▶ _Task to complete_:
Copy each line of the entries beneath that contains the word "this".

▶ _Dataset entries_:
+-------+
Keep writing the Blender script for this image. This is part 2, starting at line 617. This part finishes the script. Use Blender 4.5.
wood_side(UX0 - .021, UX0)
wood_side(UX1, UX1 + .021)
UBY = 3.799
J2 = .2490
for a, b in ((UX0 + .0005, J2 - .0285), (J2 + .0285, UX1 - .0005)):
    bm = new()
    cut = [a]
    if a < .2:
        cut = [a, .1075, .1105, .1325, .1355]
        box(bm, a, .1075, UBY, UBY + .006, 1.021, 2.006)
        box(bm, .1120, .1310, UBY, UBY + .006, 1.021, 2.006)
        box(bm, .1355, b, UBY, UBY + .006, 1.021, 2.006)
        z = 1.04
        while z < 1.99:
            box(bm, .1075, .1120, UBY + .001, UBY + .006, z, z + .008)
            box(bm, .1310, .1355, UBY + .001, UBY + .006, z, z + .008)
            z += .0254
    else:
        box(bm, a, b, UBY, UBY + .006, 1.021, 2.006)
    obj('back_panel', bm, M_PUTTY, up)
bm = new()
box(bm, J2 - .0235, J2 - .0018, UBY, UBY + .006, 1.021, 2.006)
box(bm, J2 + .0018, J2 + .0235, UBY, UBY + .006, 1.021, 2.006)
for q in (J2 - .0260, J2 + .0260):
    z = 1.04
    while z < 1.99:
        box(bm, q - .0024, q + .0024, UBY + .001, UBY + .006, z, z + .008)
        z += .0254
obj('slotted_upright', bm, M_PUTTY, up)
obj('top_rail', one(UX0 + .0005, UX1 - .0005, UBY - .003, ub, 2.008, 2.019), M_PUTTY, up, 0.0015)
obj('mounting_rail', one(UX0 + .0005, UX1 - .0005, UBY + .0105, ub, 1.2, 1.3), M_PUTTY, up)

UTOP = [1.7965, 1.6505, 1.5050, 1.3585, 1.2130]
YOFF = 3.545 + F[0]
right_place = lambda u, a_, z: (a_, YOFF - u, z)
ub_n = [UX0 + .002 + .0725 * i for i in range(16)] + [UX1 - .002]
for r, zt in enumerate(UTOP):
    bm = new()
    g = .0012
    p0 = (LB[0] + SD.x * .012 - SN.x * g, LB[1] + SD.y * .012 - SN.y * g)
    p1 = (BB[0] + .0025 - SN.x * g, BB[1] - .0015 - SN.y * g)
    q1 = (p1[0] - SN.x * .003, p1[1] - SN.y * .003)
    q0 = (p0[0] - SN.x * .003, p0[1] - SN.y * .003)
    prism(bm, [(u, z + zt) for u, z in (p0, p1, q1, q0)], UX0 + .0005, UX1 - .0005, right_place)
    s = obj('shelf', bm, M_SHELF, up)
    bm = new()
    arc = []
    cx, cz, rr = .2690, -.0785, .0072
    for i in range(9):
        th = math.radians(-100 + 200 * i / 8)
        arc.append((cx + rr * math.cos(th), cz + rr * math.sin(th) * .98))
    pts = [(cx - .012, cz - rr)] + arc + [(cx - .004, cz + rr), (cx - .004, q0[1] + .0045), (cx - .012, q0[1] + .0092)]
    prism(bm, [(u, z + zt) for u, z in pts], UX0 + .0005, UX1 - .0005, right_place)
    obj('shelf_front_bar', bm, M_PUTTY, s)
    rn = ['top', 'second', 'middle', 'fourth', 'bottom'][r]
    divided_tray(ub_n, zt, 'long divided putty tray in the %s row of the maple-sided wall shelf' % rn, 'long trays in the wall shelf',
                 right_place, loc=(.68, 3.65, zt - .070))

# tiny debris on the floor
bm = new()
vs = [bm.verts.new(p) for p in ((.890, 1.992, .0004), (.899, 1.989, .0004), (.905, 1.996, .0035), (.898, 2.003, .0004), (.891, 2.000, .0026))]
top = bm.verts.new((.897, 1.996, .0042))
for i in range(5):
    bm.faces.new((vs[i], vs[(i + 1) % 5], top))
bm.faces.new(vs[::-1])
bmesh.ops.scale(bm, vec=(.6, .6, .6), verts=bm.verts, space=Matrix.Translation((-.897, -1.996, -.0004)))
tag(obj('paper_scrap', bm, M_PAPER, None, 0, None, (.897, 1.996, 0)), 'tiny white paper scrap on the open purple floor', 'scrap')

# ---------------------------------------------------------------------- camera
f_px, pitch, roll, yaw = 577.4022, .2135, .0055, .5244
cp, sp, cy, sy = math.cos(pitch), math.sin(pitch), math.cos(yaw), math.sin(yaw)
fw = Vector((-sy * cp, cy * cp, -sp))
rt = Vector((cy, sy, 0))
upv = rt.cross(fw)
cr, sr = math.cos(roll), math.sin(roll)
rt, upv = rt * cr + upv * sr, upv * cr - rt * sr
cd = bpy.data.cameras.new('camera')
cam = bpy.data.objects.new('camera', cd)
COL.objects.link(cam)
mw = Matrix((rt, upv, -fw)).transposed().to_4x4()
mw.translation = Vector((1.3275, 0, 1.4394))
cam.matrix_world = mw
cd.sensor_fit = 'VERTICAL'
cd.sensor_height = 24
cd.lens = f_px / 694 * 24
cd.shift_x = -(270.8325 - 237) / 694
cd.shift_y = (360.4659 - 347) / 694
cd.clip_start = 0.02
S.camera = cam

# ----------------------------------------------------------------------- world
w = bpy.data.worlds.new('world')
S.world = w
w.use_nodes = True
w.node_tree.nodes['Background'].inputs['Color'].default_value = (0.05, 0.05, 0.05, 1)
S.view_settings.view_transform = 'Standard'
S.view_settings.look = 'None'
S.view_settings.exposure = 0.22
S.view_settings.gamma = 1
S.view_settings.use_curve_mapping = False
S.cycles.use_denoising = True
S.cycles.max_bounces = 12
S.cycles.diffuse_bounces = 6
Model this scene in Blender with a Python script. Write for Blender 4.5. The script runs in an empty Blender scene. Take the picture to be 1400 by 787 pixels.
+-------+
▶ _The answer_:
Keep writing the Blender script for this image. This is part 2, starting at line 617. This part finishes the script. Use Blender 4.5.
Model this scene in Blender with a Python script. Write for Blender 4.5. The script runs in an empty Blender scene. Take the picture to be 1400 by 787 pixels.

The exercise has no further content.